The word “Islam” means “peaceful submission to Allah”. The word “Muslim” means “one who has submitted”. I have opened my heart to the love of Allah and it has enabled me to be a more loving person. I have submitted peacefully to the idea that I must live in service of the creator and creation, and it gives me joy and peace to do so. I have a path and a purpose. I understand some of why I am here and what I must do. I do not know everything. In fact, I do not even know if what I do know is correct. But I know that whatever decisions I make, however I let Allah into my life, it will be on my terms – as a feminist, as a queer woman. As a Muslim, devoted to Allah, carrying the message of love and hope and compassion and peace of the Qur’an in her heart always and forever. As a servant of creation: a speck living on a speck orbiting a speck in a cluster of specks surrounded by other specks, a whole so large that only one outside it could see all of it.

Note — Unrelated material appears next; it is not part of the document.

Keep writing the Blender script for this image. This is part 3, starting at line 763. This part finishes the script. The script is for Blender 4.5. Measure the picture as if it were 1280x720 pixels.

I do not speak for Islam. I do not speak for Muslims. I speak for one Muslim: myself. There are as many interpretations of the Qur’an as there are readers of the text. This is mine: a queer, feminist interpretation for my queer, feminist life. It is my path to peace. It is freedom from the shackles of uncertainty. It is my greatest and purest love.

And it is mine. Not my father’s or my mother’s or anyone else’s. Mine alone. My Islam. My way of life.